Solve using the following values: $$R_g = 50Ohm \quad Z_0 = 100Ohm \quad R_l = 25Ohm \quad V_g = 5V \quad v_f = 2 \cdot 10^8 \frac{m}{s} \quad L = 20m$$ Let's calculate the time of flight between the source and the load $$\tau = \frac{L}{v_f} = 100ns$$ Now we calculate the reflection coefficients $$\Gamma_{rx} = \frac{R_l - Z_0}{R_l + Z_0} = -0.6$$ $$\Gamma_{tx} = \frac{R_g - Z_0}{R_g + Z_0} = -0.33$$ Now we calculate the v_tx which is the magnitude of the voltage at the input of the line as soon as the generator is enabled. $$v_{tx} = \frac{Z_0}{Z_0+R_g} V_g = 3.33V$$ Now we calculate v_1,rx $$v_{1,rx,b} = v_{tx}(t-\tau) = 3.33V(t-100ns)$$ When the signal arrives at the load, it is reflected back generating another pulse with the following characteristic $$v_{1,rx,a} = v_{1,rx,b} \cdot \Gamma_{rx} = -2V(t-100ns)$$ Let's calculate the next steps $$v_{1,tx,b} = v_{1,rx,a}(t-100ns) = -2V(t-200ns)$$ $$v_{1,tx,a} = v_{1,tx,b} \cdot \Gamma_{tx} = 0.67V(t-200ns)$$ $$v_{2,rx,b} = v_{1,tx,a}(t-100ns) = 0.67V(t-300ns)$$ $$v_{2,rx,a} = v_{2,rx,b} \cdot \Gamma_{rx} = -0.40V(t-300ns)$$ $$v_{2,tx,b} = v_{2,rx,a}(t-100ns) = -0.40V(t-400ns)$$ $$v_{2,tx,a} = v_{2,tx,b} \cdot \Gamma_{tx} = 0.132V(t-400ns)$$ $$v_{3,rx,b} = v_{2,tx,a}(t-100ns) = 0.132V(t-500ns)$$ $$v_{3,rx,a} = v_{3,rx,b} \cdot \Gamma_{rx} = -0.079V(t-500ns)$$ $$v_{3,tx,b} = v_{3,rx,a}(t-100ns) = -0.079V(t-600ns)$$ $$v_{3,tx,a} = v_{3,tx,b} \cdot \Gamma_{tx} = 0.026V(t-600ns)$$ $$v_{4,rx,b} = v_{3,tx,a}(t-100ns) = 0.026V(t-700ns)$$ $$v_{4,rx,a} = v_{4,rx,b} \cdot \Gamma_{rx} = -0.016V(t-700ns)$$

The voltage at tx is 3.33V, 2V, 1.732V, 1.679V.
The voltage at rx is 1.33V, 1.6V, 1.653V, 1.663V.
The steady-state value of the voltage over the transmission line is 1.666V and this can be easily calculated as the voltage when the frequency is 0Hz: the transmission line behaves like a short circuit and the voltage is $$V_i = V_o = V_{line}(z) = V_g \frac{R_l}{R_l+R_g}$$

Now you can simulate the circuit and check if the results are correct.

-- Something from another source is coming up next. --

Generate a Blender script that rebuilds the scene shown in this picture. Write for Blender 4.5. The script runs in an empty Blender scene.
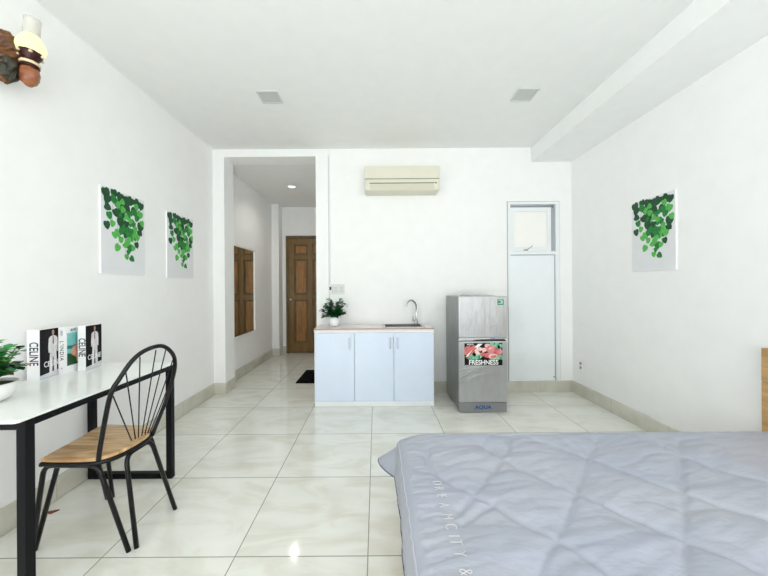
import bpy, bmesh, math, random
from mathutils import Vector, Matrix, noise
PI = math.pi
SC = bpy.context.scene
COL = SC.collection

# ---------------------------------------------------------------- materials
def lin(c):
    c = c / 255.0
    return c / 12.92 if c <= 0.04045 else ((c + 0.055) / 1.055) ** 2.4
def rgb(r, g, b): return (lin(r), lin(g), lin(b), 1.0)

def mat(name, c, rough=0.5, metal=0.0, spec=0.5, var=0.0, vscale=8.0, bump=0.0, bscale=30.0,
        stretch=(1, 1, 1), coat=0.0, emit=None, estr=0.0, trans=0.0, alpha=1.0, c2=None, detail=4.0):
    m = bpy.data.materials.new(name); m.use_nodes = True
    nt = m.node_tree; N = nt.nodes; L = nt.links
    b = N['Principled BSDF']
    b.inputs['Base Color'].default_value = c
    b.inputs['Roughness'].default_value = rough
    b.inputs['Metallic'].default_value = metal
    b.inputs['Specular IOR Level'].default_value = spec
    b.inputs['Coat Weight'].default_value = coat
    b.inputs['Coat Roughness'].default_value = 0.05
    b.inputs['Transmission Weight'].default_value = trans
    b.inputs['Alpha'].default_value = alpha
    if emit:
        b.inputs['Emission Color'].default_value = emit
        b.inputs['Emission Strength'].default_value = estr
    tc = N.new('ShaderNodeTexCoord'); mp = N.new('ShaderNodeMapping')
    mp.inputs['Scale'].default_value = stretch
    L.new(tc.outputs['Object'], mp.inputs['Vector'])
    # every material carries at least a slight procedural variation
    nz = N.new('ShaderNodeTexNoise'); nz.inputs['Scale'].default_value = vscale
    nz.inputs['Detail'].default_value = detail
    L.new(mp.outputs['Vector'], nz.inputs['Vector'])
    cr = N.new('ShaderNodeValToRGB')
    v = max(var, 0.01)
    lo = tuple(max(0, x * (1 - v)) for x in c[:3]) + (1,)
    hi = c2 if c2 else tuple(min(1, x * (1 + v)) for x in c[:3]) + (1,)
    if c2: lo = c
    cr.color_ramp.elements[0].position = 0.35; cr.color_ramp.elements[1].position = 0.65
    cr.color_ramp.elements[0].color = lo; cr.color_ramp.elements[1].color = hi
    L.new(nz.outputs['Fac'], cr.inputs['Fac']); L.new(cr.outputs['Color'], b.inputs['Base Color'])
    if bump > 0:
        n2 = N.new('ShaderNodeTexNoise'); n2.inputs['Scale'].default_value = bscale
        n2.inputs['Detail'].default_value = 3
        L.new(mp.outputs['Vector'], n2.inputs['Vector'])
        bp = N.new('ShaderNodeBump'); bp.inputs['Strength'].default_value = bump
        bp.inputs['Distance'].default_value = 0.01
        L.new(n2.outputs['Fac'], bp.inputs['Height']); L.new(bp.outputs['Normal'], b.inputs['Normal'])
    return m

def tile_floor():
    m = bpy.data.materials.new('polished_marble_tile'); m.use_nodes = True
    nt = m.node_tree; N = nt.nodes; L = nt.links; b = N['Principled BSDF']
    tc = N.new('ShaderNodeTexCoord'); sp = N.new('ShaderNodeSeparateXYZ')
    L.new(tc.outputs['Object'], sp.inputs['Vector'])
    def M(op, a, bb=None, c=None):
        n = N.new('ShaderNodeMath'); n.operation = op
        for i, x in enumerate((a, bb, c)):
            if x is None: continue
            if isinstance(x, (int, float)): n.inputs[i].default_value = x
            else: L.new(x, n.inputs[i])
        return n.outputs[0]
    S = 0.6
    ux = M('DIVIDE', M('ADD', sp.outputs['X'], 0.045 + 60), S)
    uy = M('DIVIDE', M('ADD', sp.outputs['Y'], -3.234 + 60), S)
    def edge(u):
        fr = M('FRACT', u)
        return M('MINIMUM', fr, M('SUBTRACT', 1.0, fr))
    d = M('MINIMUM', edge(ux), edge(uy))
    grout = M('LESS_THAN', d, 0.0042)
    ix = M('FLOOR', ux); iy = M('FLOOR', uy)
    cm = N.new('ShaderNodeCombineXYZ'); L.new(ix, cm.inputs[0]); L.new(iy, cm.inputs[1])
    wn = N.new('ShaderNodeTexWhiteNoise'); wn.noise_dimensions = '3D'; L.new(cm.outputs[0], wn.inputs['Vector'])
    # offset the marble per tile
    va = N.new('ShaderNodeVectorMath'); va.operation = 'SCALE'; L.new(wn.outputs['Color'], va.inputs[0]); va.inputs['Scale'].default_value = 7.0
    vb = N.new('ShaderNodeVectorMath'); vb.operation = 'ADD'; L.new(tc.outputs['Object'], vb.inputs[0]); L.new(va.outputs[0], vb.inputs[1])
    mp = N.new('ShaderNodeMapping'); mp.inputs['Scale'].default_value = (1.0, 2.3, 1); mp.inputs['Rotation'].default_value = (0, 0, 0.35)
    L.new(vb.outputs[0], mp.inputs['Vector'])
    nz = N.new('ShaderNodeTexNoise'); nz.inputs['Scale'].default_value = 2.6; nz.inputs['Detail'].default_value = 7
    nz.inputs['Roughness'].default_value = 0.55; nz.inputs['Distortion'].default_value = 1.3
    L.new(mp.outputs[0], nz.inputs['Vector'])
    cr = N.new('ShaderNodeValToRGB'); e = cr.color_ramp.elements
    e[0].position = 0.28; e[0].color = rgb(218, 216, 205)
    e[1].position = 0.72; e[1].color = rgb(236, 236, 231)
    k = e.new(0.45); k.color = rgb(226, 225, 216)
    k = e.new(0.52); k.color = rgb(231, 231, 224)
    L.new(nz.outputs['Fac'], cr.inputs['Fac'])
    mx = N.new('ShaderNodeMix'); mx.data_type = 'RGBA'
    L.new(grout, mx.inputs['Factor']); L.new(cr.outputs['Color'], mx.inputs['A']); mx.inputs['B'].default_value = rgb(150, 150, 140)
    L.new(mx.outputs['Result'], b.inputs['Base Color'])
    b.inputs['Roughness'].default_value = 0.07; b.inputs['Specular IOR Level'].default_value = 0.55
    return m

def wood(name, c1, c2, rough=0.4, scale=3.0, stretch=(1, 12, 12), coat=0.0):
    m = bpy.data.materials.new(name); m.use_nodes = True
    nt = m.node_tree; N = nt.nodes; L = nt.links; b = N['Principled BSDF']
    tc = N.new('ShaderNodeTexCoord'); mp = N.new('ShaderNodeMapping'); mp.inputs['Scale'].default_value = stretch
    L.new(tc.outputs['Object'], mp.inputs['Vector'])
    nz = N.new('ShaderNodeTexNoise'); nz.inputs['Scale'].default_value = scale; nz.inputs['Detail'].default_value = 6
    nz.inputs['Distortion'].default_value = 0.8
    L.new(mp.outputs[0], nz.inputs['Vector'])
    cr = N.new('ShaderNodeValToRGB'); cr.color_ramp.elements[0].position = 0.33; cr.color_ramp.elements[1].position = 0.66
    cr.color_ramp.elements[0].color = c1; cr.color_ramp.elements[1].color = c2
    L.new(nz.outputs['Fac'], cr.inputs['Fac']); L.new(cr.outputs['Color'], b.inputs['Base Color'])
    b.inputs['Roughness'].default_value = rough; b.inputs['Coat Weight'].default_value = coat
    return m

M = {}
M['wall'] = mat('white_wall_paint', rgb(244, 244, 244), 0.65, spec=0.25, bump=0.02, bscale=60)
M['ceil'] = mat('ceiling_paint', rgb(236, 237, 236), 0.8, spec=0.2)
M['beam'] = mat('beam_paint', rgb(242, 243, 242), 0.8, spec=0.2)
M['tile'] = tile_floor()
M['skirt'] = mat('skirting_tile', rgb(196, 194, 180), 0.15, var=0.06, vscale=5, c2=rgb(214, 212, 202))
M['joint'] = mat('tile_joint', rgb(135, 135, 120), 0.7)
M['black_metal'] = mat('black_painted_metal', rgb(8, 8, 11), 0.35, spec=0.35)
M['desk_black'] = mat('matte_black_metal', rgb(6, 6, 12), 0.5, spec=0.2)
M['desk_top'] = mat('white_laminate', rgb(240, 242, 240), 0.18, spec=0.5)
M['desk_edge'] = mat('white_edge_band', rgb(225, 226, 224), 0.5)
M['seat'] = wood('light_oak', rgb(168, 124, 76), rgb(228, 196, 150), 0.35, 2.2, (2, 14, 2), 0.2)
M['door'] = wood('brown_varnished_wood', rgb(96, 70, 26), rgb(128, 96, 40), 0.35, 3, (14, 14, 1.2), 0.15)
M['door_frame'] = wood('dark_brown_wood', rgb(80, 64, 28), rgb(108, 88, 44), 0.4, 3, (14, 14, 1.2))
M['door_dark'] = wood('varnished_wood_panel', rgb(122, 78, 28), rgb(164, 114, 52), 0.35, 3, (14, 14, 1.2), 0.15)
M['brass'] = mat('brushed_nickel', rgb(200, 190, 165), 0.25, 1.0)
M['chrome'] = mat('chrome', rgb(190, 192, 194), 0.12, 1.0)
M['steel'] = mat('stainless_steel', rgb(170, 170, 166), 0.25, 1.0)
M['cab_door'] = mat('pale_blue_gloss', rgb(216, 228, 246), 0.06, spec=0.5)
M['cab_body'] = mat('cabinet_white', rgb(238, 241, 244), 0.35)
M['counter'] = mat('speckled_counter', rgb(236, 226, 222), 0.2, vscale=160, c2=rgb(222, 208, 204), detail=2)
M['counter_edge'] = mat('counter_brown_edge', rgb(150, 128, 120), 0.4)
M['groove'] = mat('shadow_gap_black', rgb(110, 114, 122), 0.8)
M['seam'] = mat('shaded_seam_plastic', rgb(150, 148, 130), .6)
M['ac'] = mat('aged_cream_plastic', rgb(222, 219, 202), 0.4, spec=0.4)
M['ac2'] = mat('cream_louver', rgb(208, 204, 184), 0.45)
M['dark'] = mat('dark_gap', rgb(60, 58, 48), 0.8)
M['black'] = mat('black_plastic', rgb(18, 18, 18), 0.5)
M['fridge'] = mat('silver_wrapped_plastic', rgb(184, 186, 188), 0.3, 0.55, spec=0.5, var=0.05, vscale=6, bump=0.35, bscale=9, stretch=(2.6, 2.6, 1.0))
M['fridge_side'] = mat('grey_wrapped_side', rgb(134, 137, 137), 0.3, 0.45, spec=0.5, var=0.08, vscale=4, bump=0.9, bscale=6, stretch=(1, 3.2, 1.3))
M['fridge_trim'] = mat('grey_plastic', rgb(140, 144, 146), 0.35, 0.3)
M['silver'] = mat('silver_plastic', rgb(205, 208, 210), 0.25, 0.5)
M['plastic_white'] = mat('white_plastic', rgb(240, 240, 238), 0.35)
M['plastic_grey'] = mat('light_grey_plastic', rgb(205, 208, 206), 0.4)
M['fitting_grey'] = mat('grey_lamp_diffuser', rgb(196, 200, 198), 0.5)
M['plate_grey'] = mat('off_white_plastic', rgb(222, 224, 222), 0.4)
M['upvc'] = mat('white_window_plastic', rgb(236, 240, 242), 0.35)
M['gasket'] = mat('grey_gasket', rgb(150, 154, 160), 0.6)
M['panel'] = mat('white_board', rgb(238, 243, 246), 0.4)
M['frost'] = mat('frosted_cream_glass', rgb(252, 251, 247), 0.5, trans=0.12)
M['mirror'] = mat('mirror_silver', rgb(236, 236, 232), 0.01, 1.0)
M['mat'] = mat('black_door_mat', rgb(14, 14, 16), 0.95, spec=0.1, bump=0.6, bscale=200)
M['leafD'] = mat('dark_green_leaf', rgb(8, 74, 34), 0.4, var=0.3, vscale=30)
M['leafM'] = mat('mid_green_leaf', rgb(28, 122, 50), 0.4, var=0.3, vscale=30)
M['leafL'] = mat('light_green_leaf', rgb(92, 180, 74), 0.4, var=0.2, vscale=30)
M['leafR'] = mat('reddish_leaf_tip', rgb(150, 110, 80), 0.5, var=0.2, vscale=30)
M['printD'] = mat('printed_dark_green', rgb(4, 72, 34), 0.6, var=0.25, vscale=60)
M['printM'] = mat('printed_mid_green', rgb(24, 122, 50), 0.6, var=0.2, vscale=60)
M['printL'] = mat('printed_light_green', rgb(84, 178, 80), 0.6, var=0.15, vscale=60)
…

For this purpose, I use QUCS, a versatile, free and open-source SPICE-based simulator, oriented to RF simulations. Down below you can find both the circuit and the results. You can see that the steps have the same values as calculated.

Remember to set the transmission line Td property (delay time) to 100ns.

Note how the voltage at tx(vi) changes every 200ns starting from 0ns while at rx(vo) it changes every 200ns but with a delay of 100ns.